1.      Find the Fave-Five:  The top five recipes you know your family will eat. This is your little black dress approach to meal planning. One dress, or one list, dozens of accessories, or sides that are mix and matchable.


2.       Create a “getting my grocery groove on” list extraordinaire–something that becomes a signature detailing ALL items you typically use in a week. (I include paper products, personal items and cleaning potions.) Print this out and keep it handy to mark when you are out of something important. Your goal: Weekly trips to the grocery store, not numerous pop-ins for vital ingredients. This method saves time and money.


3.      Prior to your week, review the calendar. Clip coupons and then shop at stores which give double-coupon promotions (such as Kroger or Publix). These stores will double a coupon value up to 50 cents of its price. Some stores triple coupons!


4.      Plan your meals based on what you have on hand and on the week’s sales, instead of buying food to fit recipes.


5.      Learn to cook from scratch. Cooking from scratch is the cheapest (and best) way to eat. Learn to roll yesterday’s leftovers into today’s meal. Manage your refrigerator: never let anything go bad. Eat it or use it as an ingredient in a sauce, casserole, or soup. For example, old lettuce can be chopped and put into a soup, old salsa can be added to a curry, and taco meat can be repurposed into a southwestern quiche.


6.      Remember that while processed foods may seem cheaper and easier, they are actually a lot more expensive and a lot less healthy.
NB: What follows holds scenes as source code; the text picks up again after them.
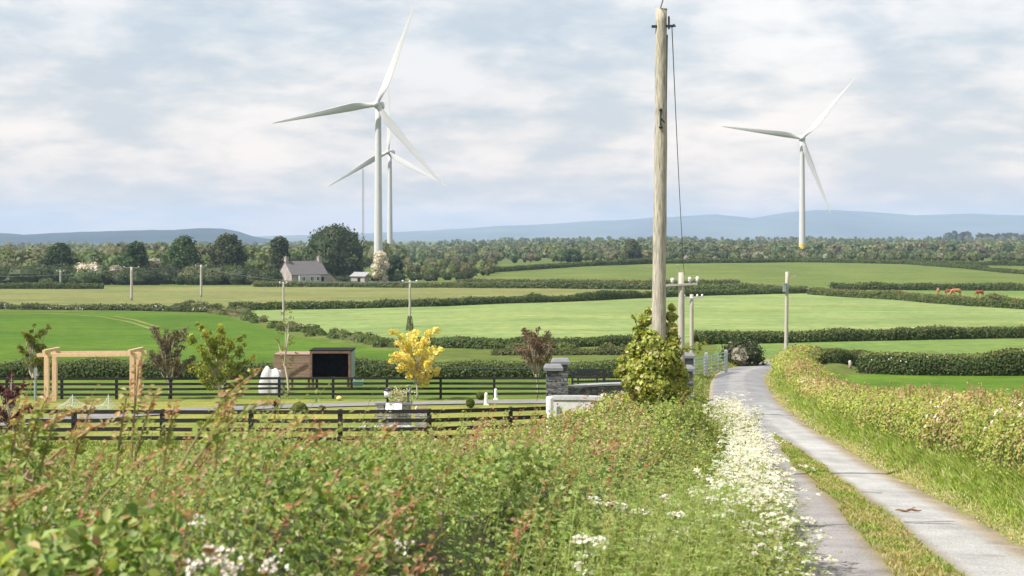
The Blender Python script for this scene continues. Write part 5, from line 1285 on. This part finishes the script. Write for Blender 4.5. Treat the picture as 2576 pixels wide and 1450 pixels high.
# ---------------------------------------------------------------- cow parsley
def umbels(mb, c, r, nz=11, upn=None, white=None):
    """flat white flower heads made of small flower clusters"""
    k = len(c); a = rng.uniform(0, 6.28, (k, nz)); q = np.sqrt(rng.random((k, nz))); r = np.broadcast_to(r, (k,))[:, None]
    tilt = rng.normal(0, .22, (k, 2)); dx = np.cos(a)*q*r; dy = np.sin(a)*q*r
    P = c[:, None]+np.stack([dx, dy, -.3*q*q*r+dx*tilt[:, :1]+dy*tilt[:, 1:]], -1)
    nr = rng.normal(size=P.shape)*.3+[0, -.3, 1]
    s = r*rng.uniform(.4, .75, (k, nz))
    col = palette(k*nz, white or [(.66, .66, .58), (.72, .71, .64), (.55, .56, .42)], None, .1)
    leaves(mb, P.reshape(-1, 3), nr.reshape(-1, 3), s.ravel(), col, .95, .08)
def parsley_mass():
    mb = MB(); k = 4200
    d = 9.5+36.5*rng.random(k)**1.3; t = rng.random(k); xr = pl(XR, np.minimum(d, 38))+np.maximum(0, d-38)*.16; xl_ = xr-.1; xe = lanec(d)-LHW-.28+.3*smooth(22, 36, d)
    x = xl_+(xe-xl_)*(t**.8); z = H(x, d)
    hh = rng.uniform(.6, 1.22, k)*(.65+.35*smooth(0, .6, t))*np.where(d < 20, .88, 1.04)
    hh = hh*(.62+.62*vnoise(x*1.2, d*.7, 71))
    ln = np.stack([np.clip(rng.normal(.08, .14, k), -.3, .28), rng.normal(0, .14, k), np.zeros(k)], 1)
    base = np.stack([x, d, z], 1); tip = base+np.stack([ln[:, 0]*hh, ln[:, 1]*hh, hh*.95], 1)
    clump = smooth(.34, .6, fbm(x*1.5, d*.55, 91)); keep = rng.random(k) < (.25+.75*smooth(.1, .5, t))*np.where(d < 17, .7, .9)*(.18+.82*clump)
    blades(mb, base, hh, ln, .007+.0004*d, palette(k, [(.22, .25, .09), (.30, .28, .12)]))
    rr = rng.uniform(.034, .068, k)*(1+d*.004)
    umbels(mb, tip[keep], rr[keep], 11)
    for q in range(2):
        o = rng.normal(0, .09, (k, 3))*[1, 1, .8]+[0, 0, -.06]; m = keep & (rng.random(k) < .8); umbels(mb, tip[m]+o[m]*1.6, rr[m]*.85, 9)
    # feathery leaves
    kk = 30000; i = rng.integers(0, k, kk); f = rng.random(kk)**.9*.85; P = base[i]+(tip[i]-base[i])*f[:, None]+rng.normal(0, .07, (kk, 3))
    leaves(mb, P, rng.normal(size=(kk, 3))*.6+[0, -.3, 1], rng.uniform(.05, .1, kk)*(1+d[i]*.01), palette(kk, [(.22, .31, .07), (.29, .36, .10), (.36, .38, .16)]), .42)
    tag(mb.build('cow_parsley', M['leaf_thin']), 'dense white flowering cow parsley crowding the left verge of the lane', 'cow parsley', kind='stuff')
parsley_mass()
def parsley_plant(label, heads, d):
    d = min(d, min(sight(u, y) for u, y in heads)-.75); us = [h[0] for h in heads]; c = W(sum(us)/len(us), 0, d); x0 = c[0]; g = gz(x0, d)
    root = empty('cow_parsley', (x0, d, g), label, 'cow parsley', 'single cow parsley plants before the hedge'); off = np.array([x0, d, g])
    j = np.array([0, 0, max(.2, (-(max(h[1] for h in heads)+70-HY)/F*d-g))])
    mb = MB(); mb.tube([(0, 0, -.05), j*.6+[.01, 0, 0], j], [.009, .008, .007], 6, (.24, .27, .1))
    for u, y in heads:
        p = W(u, y, d)-off; mb.tube([j, (j+p)/2+[0, 0, -.03], p-[0, 0, .02]], [.006, .005, .004], 5, (.26, .28, .12))
        for q in range(8):
            a = q*.785; mb.tube([p-[0, 0, .03], p+[math.cos(a)*.03, math.sin(a)*.03, 0]], .002, 4, (.3, .32, .15))
    k = 60; P = rng.random((k, 1))*j*.8+rng.normal(0, .08, (k, 3)); leaves(mb, P, rng.normal(size=(k, 3))*.6+[0, -.3, 1], .07, palette(k, [(.15, .22, .05), (.2, .25, .07)]), .4)
    mb.build('stem', M['leaf_thin'], root)
    for u, y in heads:
        mb = MB(); umbels(mb, np.array([W(u, y, d)-off]), .058, 34); mb.build('umbel', M['petal'], root)
parsley_plant('cow parsley with white heads in a row under a red bramble shoot', [(1500, 1255), (1542, 1265), (1600, 1283), (1628, 1287), (1560, 1272)], 10.5)
parsley_plant('branching cow parsley with three broad white heads, nearest the dense flower verge', [(1595, 1358), (1612, 1352), (1655, 1345), (1672, 1360), (1700, 1290)], 9.6)
parsley_plant('small cow parsley with a column of white heads before the dark hedge side', [(1466, 1352), (1504, 1360), (1476, 1388), (1472, 1420)], 9.0)
parsley_plant('cow parsley with loose white heads between the red shoot and dense verge', [(1672, 1250), (1700, 1262), (1745, 1232), (1790, 1250)], 12)

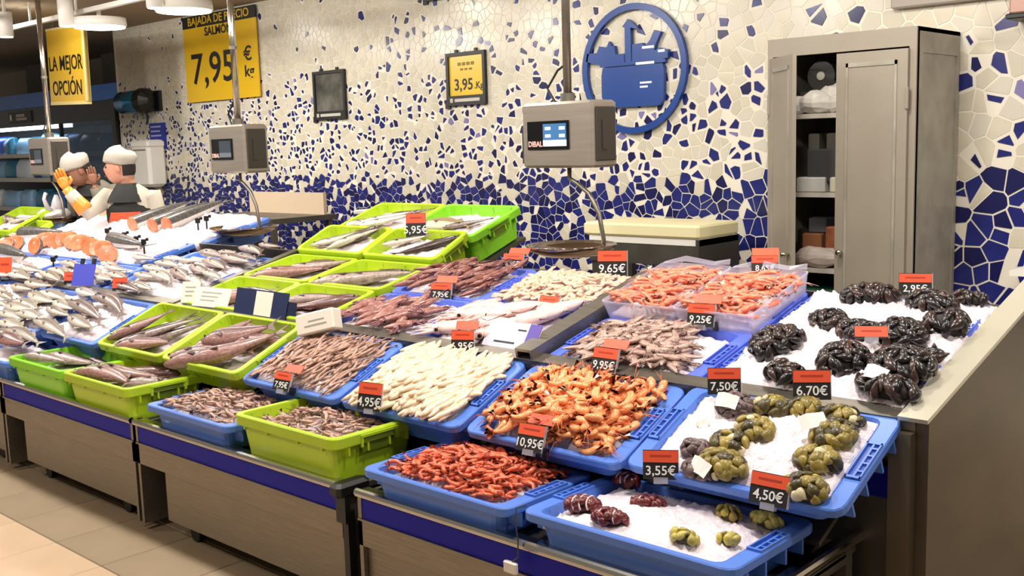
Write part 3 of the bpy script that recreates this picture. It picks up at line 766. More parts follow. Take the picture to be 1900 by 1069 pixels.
F = ff(-5.08, 2.265, .62); crate(F, 'leftmost lime crate on the front row with thin dark fish', 'green', .61, .4, .16)
floor_ice(F, .61, .4, .16, -.07, 'crushed ice under the thin fish in the leftmost lime crate')
lay(F, [('dark', 1, -.02, .06, 8, .40), ('brown', 2, .0, -.01, 4, .38), ('brown', 1, -.08, -.08, 12, .32), ('dark', 2, .1, .1, -4, .3)], 'thin dark fish lying in the leftmost lime crate', 'fish in the leftmost lime crate')
F = ff(-4.47, 2.265, .62); crate(F, 'lime crate on the front row with thick purplish fish, second from left', 'lime', .61, .4, .16)
floor_ice(F, .61, .4, .16, -.08, 'crushed ice under the purplish fish in the second lime crate')
lay(F, [('purple', 1, -.1, .07, 200, .38), ('purple', 2, -.02, -.02, 12, .42), ('purple', 0, .02, -.1, 6, .4), ('brown', 3, .17, .06, 60, .34), ('purple', 1, -.16, -.06, 30, .3)], 'thick purplish fish lying in the second lime crate from left', 'fish in the second lime crate')

BM_S = [prawn_mesh(.062, 70 + 20 * i, .0068, [BP, BPD], 20 + i, 7, 6) for i in range(3)]
F = ff(-3.73, 2.28, .575); crate(F, 'small blue crate on the front row heaped with raw brown shrimps', 'blue', .62, .4, .118)
hz = hill(-.012, .038, seed=4); ice(F, .245, .16, lambda u, v: hz(u, v) - .012, 'crushed ice under the brown shrimps of the small blue crate', .004, 24, 18, zb=-.05)
scatter(F, BM_S, 15, 11, .265, .165, hz, 10, 30, 'brown_shrimp', 'raw brown shrimp heaped in the small blue front crate', 'shrimp', 'brown shrimps in the small blue front crate', (1.0, 1.35), .007)

F = ff(-3.08, 2.285, .635); crate(F, 'tall lime crate at front centre holding raw brown shrimps', 'lime', .61, .4, .175)
hz = hill(-.05, .03, seed=5); ice(F, .26, .155, lambda u, v: hz(u, v) - .012, 'crushed ice under the brown shrimps in the tall lime crate', .004, 24, 18, zb=-.155)
scatter(F, BM_S, 13, 10, .25, .15, hz, 5, 32, 'brown_shrimp', 'raw brown shrimp piled in the tall lime crate at front centre', 'shrimp', 'brown shrimps in the tall lime crate', (1.0, 1.35), .007)

F = ff(-2.30, 2.275, .575); crate(F, 'blue crate at front centre full of small red shrimps', 'blue', .645, .41, .118)
hz = hill(-.012, .05, seed=6); ice(F, .262, .168, lambda u, v: hz(u, v) - .012, 'crushed ice showing round the small red shrimps', .005, 30, 20, zb=-.05)
RS = [prawn_mesh(.058, 80 + 30 * i, .0070, [RP, RPD], 30 + i, 8, 6) for i in range(4)]
scatter(F, RS, 20, 15, .24, .155, hz, 12, 45, 'red_shrimp', 'small red shrimp heaped in the blue crate at front centre', 'shrimp', 'small red shrimps in the front blue crate', (1.1, 1.45), .008, keep=lambda u, v: u * u + v * v < 1.75)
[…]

Focus on buying cheap, healthy foods like beans, lentils, pasta, etc that are easy to make, healthy and cheap.


7.      Know who must be where and when they need to be there. If an activity conflicts with dinner, go easy on yourself. Schedule in a taco night, or take-home Chinese, or a pizza and movie night. No one enjoys a martyr mom when it comes to mealtime. 


8.     When you shop, only add to your “getting my grocery groove on” master list just what you need to make your week of planned meals.  On super busy nights plan simpler meals or carryout. (Many restaurants will offer a buy one get one free deal, find them and make them your new best friend.)


9.      Take a peek in your refrigerator, freezer and pantry, see what’s missing and add it to the list. If you have time, do a quick clean out of the fridge, tossing anything that looks like a penicillin-growing Petri dish, or an alien life form.


10.  When eating out share food. Usually at restaurants, food advertised for two people is sufficient for three. Don’t pay for more than you need!

Taming the meal monster can be done, by beginning with four easy steps. Plan ahead, create the “getting your grocery groove on” list extraordinaire, clip coupons (don’t forget, take them to the store) and keep a well-stocked pantry.